*Requirement:* Determine the number of lines containing the word "scene". Reply with it and nothing else.

*Data lines:*
● ● ● ● ● ● ●

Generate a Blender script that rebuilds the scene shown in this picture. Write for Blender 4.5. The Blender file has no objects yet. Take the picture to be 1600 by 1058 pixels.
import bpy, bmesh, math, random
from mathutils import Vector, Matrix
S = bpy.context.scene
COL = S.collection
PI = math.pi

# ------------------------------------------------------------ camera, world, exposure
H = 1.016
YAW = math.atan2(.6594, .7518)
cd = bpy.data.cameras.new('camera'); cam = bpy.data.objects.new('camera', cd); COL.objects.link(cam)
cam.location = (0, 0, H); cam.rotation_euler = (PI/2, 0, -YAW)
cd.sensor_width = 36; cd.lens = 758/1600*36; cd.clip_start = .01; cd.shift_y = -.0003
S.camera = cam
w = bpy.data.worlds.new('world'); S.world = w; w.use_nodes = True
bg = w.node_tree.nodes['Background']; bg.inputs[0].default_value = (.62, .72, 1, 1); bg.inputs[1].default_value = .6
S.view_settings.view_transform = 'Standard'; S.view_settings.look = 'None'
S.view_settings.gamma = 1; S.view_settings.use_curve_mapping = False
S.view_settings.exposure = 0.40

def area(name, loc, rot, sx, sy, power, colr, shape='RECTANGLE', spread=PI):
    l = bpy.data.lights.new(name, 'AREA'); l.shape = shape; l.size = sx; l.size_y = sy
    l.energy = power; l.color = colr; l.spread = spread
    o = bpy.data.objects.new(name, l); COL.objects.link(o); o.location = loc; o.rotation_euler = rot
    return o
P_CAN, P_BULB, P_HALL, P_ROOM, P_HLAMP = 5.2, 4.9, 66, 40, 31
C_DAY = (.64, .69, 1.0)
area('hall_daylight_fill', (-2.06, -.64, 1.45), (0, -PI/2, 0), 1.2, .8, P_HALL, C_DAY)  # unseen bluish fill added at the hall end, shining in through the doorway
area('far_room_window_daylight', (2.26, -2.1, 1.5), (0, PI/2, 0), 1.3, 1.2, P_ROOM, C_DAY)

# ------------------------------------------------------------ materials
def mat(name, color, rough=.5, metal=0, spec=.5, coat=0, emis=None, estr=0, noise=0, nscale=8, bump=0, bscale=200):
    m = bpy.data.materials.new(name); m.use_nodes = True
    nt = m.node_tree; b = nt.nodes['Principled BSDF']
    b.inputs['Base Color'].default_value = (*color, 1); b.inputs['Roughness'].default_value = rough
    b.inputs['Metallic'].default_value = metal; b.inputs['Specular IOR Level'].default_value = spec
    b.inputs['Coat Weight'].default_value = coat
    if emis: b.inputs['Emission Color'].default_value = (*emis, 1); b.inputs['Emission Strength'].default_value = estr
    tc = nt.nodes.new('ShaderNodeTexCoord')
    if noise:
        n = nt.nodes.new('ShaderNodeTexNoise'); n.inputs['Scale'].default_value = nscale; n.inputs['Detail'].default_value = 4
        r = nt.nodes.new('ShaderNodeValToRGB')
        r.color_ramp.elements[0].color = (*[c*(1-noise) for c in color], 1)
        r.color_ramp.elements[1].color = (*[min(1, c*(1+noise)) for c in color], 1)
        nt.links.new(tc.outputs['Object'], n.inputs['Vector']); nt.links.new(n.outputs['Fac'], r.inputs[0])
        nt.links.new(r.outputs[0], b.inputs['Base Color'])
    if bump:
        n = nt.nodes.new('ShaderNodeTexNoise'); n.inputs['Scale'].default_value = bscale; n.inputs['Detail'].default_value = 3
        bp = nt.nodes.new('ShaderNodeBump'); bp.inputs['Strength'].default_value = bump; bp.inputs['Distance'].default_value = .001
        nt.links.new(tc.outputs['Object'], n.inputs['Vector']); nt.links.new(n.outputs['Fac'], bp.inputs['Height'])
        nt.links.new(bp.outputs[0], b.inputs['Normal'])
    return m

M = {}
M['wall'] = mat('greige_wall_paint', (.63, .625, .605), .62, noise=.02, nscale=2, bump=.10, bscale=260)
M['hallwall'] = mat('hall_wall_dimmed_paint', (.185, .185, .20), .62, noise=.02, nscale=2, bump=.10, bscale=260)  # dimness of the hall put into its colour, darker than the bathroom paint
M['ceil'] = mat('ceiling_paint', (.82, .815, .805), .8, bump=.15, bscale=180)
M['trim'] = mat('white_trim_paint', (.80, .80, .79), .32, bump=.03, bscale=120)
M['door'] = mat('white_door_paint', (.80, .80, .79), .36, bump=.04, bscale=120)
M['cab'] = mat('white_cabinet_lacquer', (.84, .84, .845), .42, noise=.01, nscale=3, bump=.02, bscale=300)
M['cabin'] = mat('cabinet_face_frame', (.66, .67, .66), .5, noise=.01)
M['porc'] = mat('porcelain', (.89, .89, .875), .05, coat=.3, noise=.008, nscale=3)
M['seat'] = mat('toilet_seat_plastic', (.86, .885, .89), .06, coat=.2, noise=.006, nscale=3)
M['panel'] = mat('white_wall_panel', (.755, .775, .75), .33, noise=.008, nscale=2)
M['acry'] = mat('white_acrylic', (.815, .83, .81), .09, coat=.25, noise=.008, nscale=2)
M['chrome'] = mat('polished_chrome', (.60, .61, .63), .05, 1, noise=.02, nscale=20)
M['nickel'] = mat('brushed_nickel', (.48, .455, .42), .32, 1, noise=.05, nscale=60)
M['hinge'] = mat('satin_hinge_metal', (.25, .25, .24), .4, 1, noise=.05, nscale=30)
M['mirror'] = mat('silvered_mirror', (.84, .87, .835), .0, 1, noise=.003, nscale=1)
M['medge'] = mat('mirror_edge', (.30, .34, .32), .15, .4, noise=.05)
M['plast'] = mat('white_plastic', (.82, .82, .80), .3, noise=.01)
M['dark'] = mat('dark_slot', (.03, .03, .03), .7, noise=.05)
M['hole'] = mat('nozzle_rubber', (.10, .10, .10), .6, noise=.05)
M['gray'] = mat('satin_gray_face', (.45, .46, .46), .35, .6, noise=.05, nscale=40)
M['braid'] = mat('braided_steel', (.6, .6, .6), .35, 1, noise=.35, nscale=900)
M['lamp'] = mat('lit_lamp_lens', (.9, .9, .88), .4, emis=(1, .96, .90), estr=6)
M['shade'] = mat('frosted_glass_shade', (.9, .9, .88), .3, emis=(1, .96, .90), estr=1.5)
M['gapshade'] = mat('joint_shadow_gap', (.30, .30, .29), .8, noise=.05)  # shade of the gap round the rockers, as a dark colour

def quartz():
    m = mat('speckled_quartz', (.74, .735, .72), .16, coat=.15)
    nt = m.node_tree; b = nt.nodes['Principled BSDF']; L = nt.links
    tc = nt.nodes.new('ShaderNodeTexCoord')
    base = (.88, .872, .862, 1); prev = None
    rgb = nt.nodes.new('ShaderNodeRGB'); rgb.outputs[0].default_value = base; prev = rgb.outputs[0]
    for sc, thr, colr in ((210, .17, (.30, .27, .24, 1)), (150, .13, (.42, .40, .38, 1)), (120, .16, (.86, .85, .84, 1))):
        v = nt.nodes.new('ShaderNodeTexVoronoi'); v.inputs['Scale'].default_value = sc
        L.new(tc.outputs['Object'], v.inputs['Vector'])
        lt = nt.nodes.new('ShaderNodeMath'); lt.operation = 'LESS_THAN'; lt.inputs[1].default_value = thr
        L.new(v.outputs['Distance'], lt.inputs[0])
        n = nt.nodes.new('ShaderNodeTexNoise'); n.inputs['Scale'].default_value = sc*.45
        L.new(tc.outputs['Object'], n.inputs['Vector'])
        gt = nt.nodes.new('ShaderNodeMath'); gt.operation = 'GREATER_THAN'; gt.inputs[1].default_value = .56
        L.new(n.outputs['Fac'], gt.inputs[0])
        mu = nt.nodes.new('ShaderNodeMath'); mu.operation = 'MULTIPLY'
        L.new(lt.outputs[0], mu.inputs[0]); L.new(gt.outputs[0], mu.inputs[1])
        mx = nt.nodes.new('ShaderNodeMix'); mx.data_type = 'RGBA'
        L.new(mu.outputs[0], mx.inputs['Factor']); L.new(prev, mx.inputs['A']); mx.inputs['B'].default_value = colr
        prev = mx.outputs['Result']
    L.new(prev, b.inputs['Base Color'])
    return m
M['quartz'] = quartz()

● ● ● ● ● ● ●

*Final answer:* 2